------ TASK INPUT

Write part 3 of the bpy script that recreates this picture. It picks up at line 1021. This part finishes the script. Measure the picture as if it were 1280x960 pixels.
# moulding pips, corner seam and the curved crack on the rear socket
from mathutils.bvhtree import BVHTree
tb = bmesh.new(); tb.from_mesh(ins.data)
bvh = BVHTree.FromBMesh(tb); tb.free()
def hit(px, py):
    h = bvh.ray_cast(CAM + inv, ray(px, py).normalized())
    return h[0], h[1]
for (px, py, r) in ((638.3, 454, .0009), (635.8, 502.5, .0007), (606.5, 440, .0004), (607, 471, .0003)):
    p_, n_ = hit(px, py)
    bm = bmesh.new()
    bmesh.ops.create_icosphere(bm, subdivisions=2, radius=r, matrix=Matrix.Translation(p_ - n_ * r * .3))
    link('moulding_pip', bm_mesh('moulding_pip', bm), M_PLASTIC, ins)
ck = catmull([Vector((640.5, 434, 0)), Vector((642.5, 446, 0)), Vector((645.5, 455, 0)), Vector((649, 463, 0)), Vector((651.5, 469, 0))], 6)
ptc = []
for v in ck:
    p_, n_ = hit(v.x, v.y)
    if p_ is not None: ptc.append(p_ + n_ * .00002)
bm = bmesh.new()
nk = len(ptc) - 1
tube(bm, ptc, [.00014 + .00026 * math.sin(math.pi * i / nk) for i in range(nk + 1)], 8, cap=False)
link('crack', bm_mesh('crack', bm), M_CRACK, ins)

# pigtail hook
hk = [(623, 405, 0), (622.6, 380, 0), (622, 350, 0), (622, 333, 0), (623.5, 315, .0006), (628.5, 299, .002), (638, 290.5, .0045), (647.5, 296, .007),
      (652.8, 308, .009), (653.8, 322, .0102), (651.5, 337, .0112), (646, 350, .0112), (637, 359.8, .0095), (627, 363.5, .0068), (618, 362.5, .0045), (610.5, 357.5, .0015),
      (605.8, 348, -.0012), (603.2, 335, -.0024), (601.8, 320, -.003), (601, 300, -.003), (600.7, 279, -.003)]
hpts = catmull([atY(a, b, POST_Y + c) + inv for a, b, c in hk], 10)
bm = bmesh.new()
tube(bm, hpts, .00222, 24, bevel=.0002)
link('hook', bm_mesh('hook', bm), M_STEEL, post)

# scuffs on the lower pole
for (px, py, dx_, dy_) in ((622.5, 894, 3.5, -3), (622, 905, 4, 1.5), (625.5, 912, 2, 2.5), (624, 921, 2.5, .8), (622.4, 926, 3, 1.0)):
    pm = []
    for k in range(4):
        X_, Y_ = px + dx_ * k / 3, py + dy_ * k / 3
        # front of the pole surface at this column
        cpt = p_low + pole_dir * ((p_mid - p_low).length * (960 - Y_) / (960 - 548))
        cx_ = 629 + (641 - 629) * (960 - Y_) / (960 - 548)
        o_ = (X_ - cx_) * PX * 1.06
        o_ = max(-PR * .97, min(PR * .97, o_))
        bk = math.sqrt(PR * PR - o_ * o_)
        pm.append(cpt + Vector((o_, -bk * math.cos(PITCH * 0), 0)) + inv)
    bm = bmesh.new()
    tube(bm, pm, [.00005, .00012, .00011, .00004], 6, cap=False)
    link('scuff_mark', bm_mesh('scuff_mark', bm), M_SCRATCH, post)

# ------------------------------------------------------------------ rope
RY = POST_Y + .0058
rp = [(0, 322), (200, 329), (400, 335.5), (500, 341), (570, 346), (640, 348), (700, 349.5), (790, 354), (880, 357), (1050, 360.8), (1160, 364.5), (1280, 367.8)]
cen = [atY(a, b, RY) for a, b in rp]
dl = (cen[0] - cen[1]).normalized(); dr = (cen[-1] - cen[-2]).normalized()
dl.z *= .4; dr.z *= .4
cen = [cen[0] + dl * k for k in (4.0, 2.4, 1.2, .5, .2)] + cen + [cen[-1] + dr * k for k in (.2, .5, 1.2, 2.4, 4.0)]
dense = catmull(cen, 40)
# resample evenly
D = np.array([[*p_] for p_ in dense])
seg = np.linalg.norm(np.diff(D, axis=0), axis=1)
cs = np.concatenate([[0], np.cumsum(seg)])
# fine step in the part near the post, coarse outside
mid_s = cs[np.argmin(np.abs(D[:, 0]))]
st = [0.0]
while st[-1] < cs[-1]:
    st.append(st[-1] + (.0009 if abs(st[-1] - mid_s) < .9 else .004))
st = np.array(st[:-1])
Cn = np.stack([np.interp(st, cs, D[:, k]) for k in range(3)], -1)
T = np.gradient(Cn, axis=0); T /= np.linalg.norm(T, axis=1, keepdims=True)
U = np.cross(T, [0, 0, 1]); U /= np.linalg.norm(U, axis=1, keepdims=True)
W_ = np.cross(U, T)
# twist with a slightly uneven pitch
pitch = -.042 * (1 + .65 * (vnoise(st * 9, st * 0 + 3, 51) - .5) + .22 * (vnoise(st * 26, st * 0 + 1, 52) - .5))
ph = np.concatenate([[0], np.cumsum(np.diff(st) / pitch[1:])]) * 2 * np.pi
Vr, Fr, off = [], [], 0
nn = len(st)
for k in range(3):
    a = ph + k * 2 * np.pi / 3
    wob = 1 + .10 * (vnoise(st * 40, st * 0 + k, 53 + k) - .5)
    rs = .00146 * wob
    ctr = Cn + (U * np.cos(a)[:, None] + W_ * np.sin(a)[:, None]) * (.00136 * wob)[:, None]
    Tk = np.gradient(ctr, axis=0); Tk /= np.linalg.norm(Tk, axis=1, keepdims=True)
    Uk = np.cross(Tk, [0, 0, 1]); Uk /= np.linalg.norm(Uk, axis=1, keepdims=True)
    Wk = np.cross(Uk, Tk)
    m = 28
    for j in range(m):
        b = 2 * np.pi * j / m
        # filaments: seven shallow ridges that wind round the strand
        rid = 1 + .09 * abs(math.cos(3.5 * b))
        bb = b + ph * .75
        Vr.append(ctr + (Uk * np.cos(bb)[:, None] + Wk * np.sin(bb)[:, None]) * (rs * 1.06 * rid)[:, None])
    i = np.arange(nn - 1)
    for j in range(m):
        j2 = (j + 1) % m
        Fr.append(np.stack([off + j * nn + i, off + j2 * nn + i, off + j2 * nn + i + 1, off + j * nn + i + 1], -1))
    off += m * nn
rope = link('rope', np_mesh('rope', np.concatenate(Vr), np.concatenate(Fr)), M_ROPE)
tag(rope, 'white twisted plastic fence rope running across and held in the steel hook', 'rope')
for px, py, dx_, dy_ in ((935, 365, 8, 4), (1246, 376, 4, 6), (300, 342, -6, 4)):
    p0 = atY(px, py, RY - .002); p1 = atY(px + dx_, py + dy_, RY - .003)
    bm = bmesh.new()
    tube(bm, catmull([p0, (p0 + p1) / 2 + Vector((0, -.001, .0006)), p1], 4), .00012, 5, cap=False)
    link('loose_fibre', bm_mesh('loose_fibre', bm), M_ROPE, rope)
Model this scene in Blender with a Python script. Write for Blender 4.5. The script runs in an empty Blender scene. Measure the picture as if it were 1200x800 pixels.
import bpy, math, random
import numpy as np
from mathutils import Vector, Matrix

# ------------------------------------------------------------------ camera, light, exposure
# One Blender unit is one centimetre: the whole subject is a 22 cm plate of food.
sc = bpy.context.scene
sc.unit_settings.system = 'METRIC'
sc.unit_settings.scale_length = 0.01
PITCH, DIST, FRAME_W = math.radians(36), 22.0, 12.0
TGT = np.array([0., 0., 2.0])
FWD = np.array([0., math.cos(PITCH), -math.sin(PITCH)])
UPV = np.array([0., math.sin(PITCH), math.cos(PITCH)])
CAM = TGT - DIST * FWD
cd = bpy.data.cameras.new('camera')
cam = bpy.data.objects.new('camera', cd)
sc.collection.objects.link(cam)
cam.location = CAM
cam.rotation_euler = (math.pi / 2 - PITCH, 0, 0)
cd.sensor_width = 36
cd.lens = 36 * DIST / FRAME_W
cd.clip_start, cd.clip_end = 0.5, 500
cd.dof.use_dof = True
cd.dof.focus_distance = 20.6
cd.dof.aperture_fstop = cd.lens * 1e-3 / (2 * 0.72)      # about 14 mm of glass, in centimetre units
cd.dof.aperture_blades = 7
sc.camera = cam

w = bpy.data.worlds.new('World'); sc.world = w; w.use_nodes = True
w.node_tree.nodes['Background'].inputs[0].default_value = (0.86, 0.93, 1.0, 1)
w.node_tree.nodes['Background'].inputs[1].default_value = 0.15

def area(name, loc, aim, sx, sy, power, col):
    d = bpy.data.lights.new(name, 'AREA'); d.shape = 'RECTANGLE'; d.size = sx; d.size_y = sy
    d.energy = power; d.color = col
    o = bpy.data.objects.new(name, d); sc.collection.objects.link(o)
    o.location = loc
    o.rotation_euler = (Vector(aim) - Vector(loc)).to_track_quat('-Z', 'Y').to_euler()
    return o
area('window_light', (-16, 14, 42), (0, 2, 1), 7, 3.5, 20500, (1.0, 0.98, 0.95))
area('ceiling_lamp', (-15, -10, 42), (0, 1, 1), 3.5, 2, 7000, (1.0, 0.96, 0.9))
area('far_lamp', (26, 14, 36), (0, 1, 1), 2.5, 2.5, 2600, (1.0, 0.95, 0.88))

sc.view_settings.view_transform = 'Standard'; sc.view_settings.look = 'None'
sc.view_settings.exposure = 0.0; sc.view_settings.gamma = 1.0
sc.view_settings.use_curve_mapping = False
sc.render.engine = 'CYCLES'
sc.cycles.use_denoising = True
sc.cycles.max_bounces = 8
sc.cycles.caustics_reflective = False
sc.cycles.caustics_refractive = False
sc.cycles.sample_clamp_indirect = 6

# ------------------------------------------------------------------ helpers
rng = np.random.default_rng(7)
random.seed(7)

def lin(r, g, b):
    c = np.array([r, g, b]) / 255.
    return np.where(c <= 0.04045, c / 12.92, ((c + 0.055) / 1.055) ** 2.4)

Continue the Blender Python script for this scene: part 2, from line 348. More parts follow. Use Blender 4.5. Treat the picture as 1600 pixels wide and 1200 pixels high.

------------

### SET TASK
Starting at the first line of the material above, reproduce each line exactly up to and including the line with "link('crack', bm_mesh('crack', bm), M_CRACK, ins)".

### RESULT OF THE EXERCISE
Write part 3 of the bpy script that recreates this picture. It picks up at line 1021. This part finishes the script. Measure the picture as if it were 1280x960 pixels.
# moulding pips, corner seam and the curved crack on the rear socket
from mathutils.bvhtree import BVHTree
tb = bmesh.new(); tb.from_mesh(ins.data)
bvh = BVHTree.FromBMesh(tb); tb.free()
def hit(px, py):
    h = bvh.ray_cast(CAM + inv, ray(px, py).normalized())
    return h[0], h[1]
for (px, py, r) in ((638.3, 454, .0009), (635.8, 502.5, .0007), (606.5, 440, .0004), (607, 471, .0003)):
    p_, n_ = hit(px, py)
    bm = bmesh.new()
    bmesh.ops.create_icosphere(bm, subdivisions=2, radius=r, matrix=Matrix.Translation(p_ - n_ * r * .3))
    link('moulding_pip', bm_mesh('moulding_pip', bm), M_PLASTIC, ins)
ck = catmull([Vector((640.5, 434, 0)), Vector((642.5, 446, 0)), Vector((645.5, 455, 0)), Vector((649, 463, 0)), Vector((651.5, 469, 0))], 6)
ptc = []
for v in ck:
    p_, n_ = hit(v.x, v.y)
    if p_ is not None: ptc.append(p_ + n_ * .00002)
bm = bmesh.new()
nk = len(ptc) - 1
tube(bm, ptc, [.00014 + .00026 * math.sin(math.pi * i / nk) for i in range(nk + 1)], 8, cap=False)
link('crack', bm_mesh('crack', bm), M_CRACK, ins)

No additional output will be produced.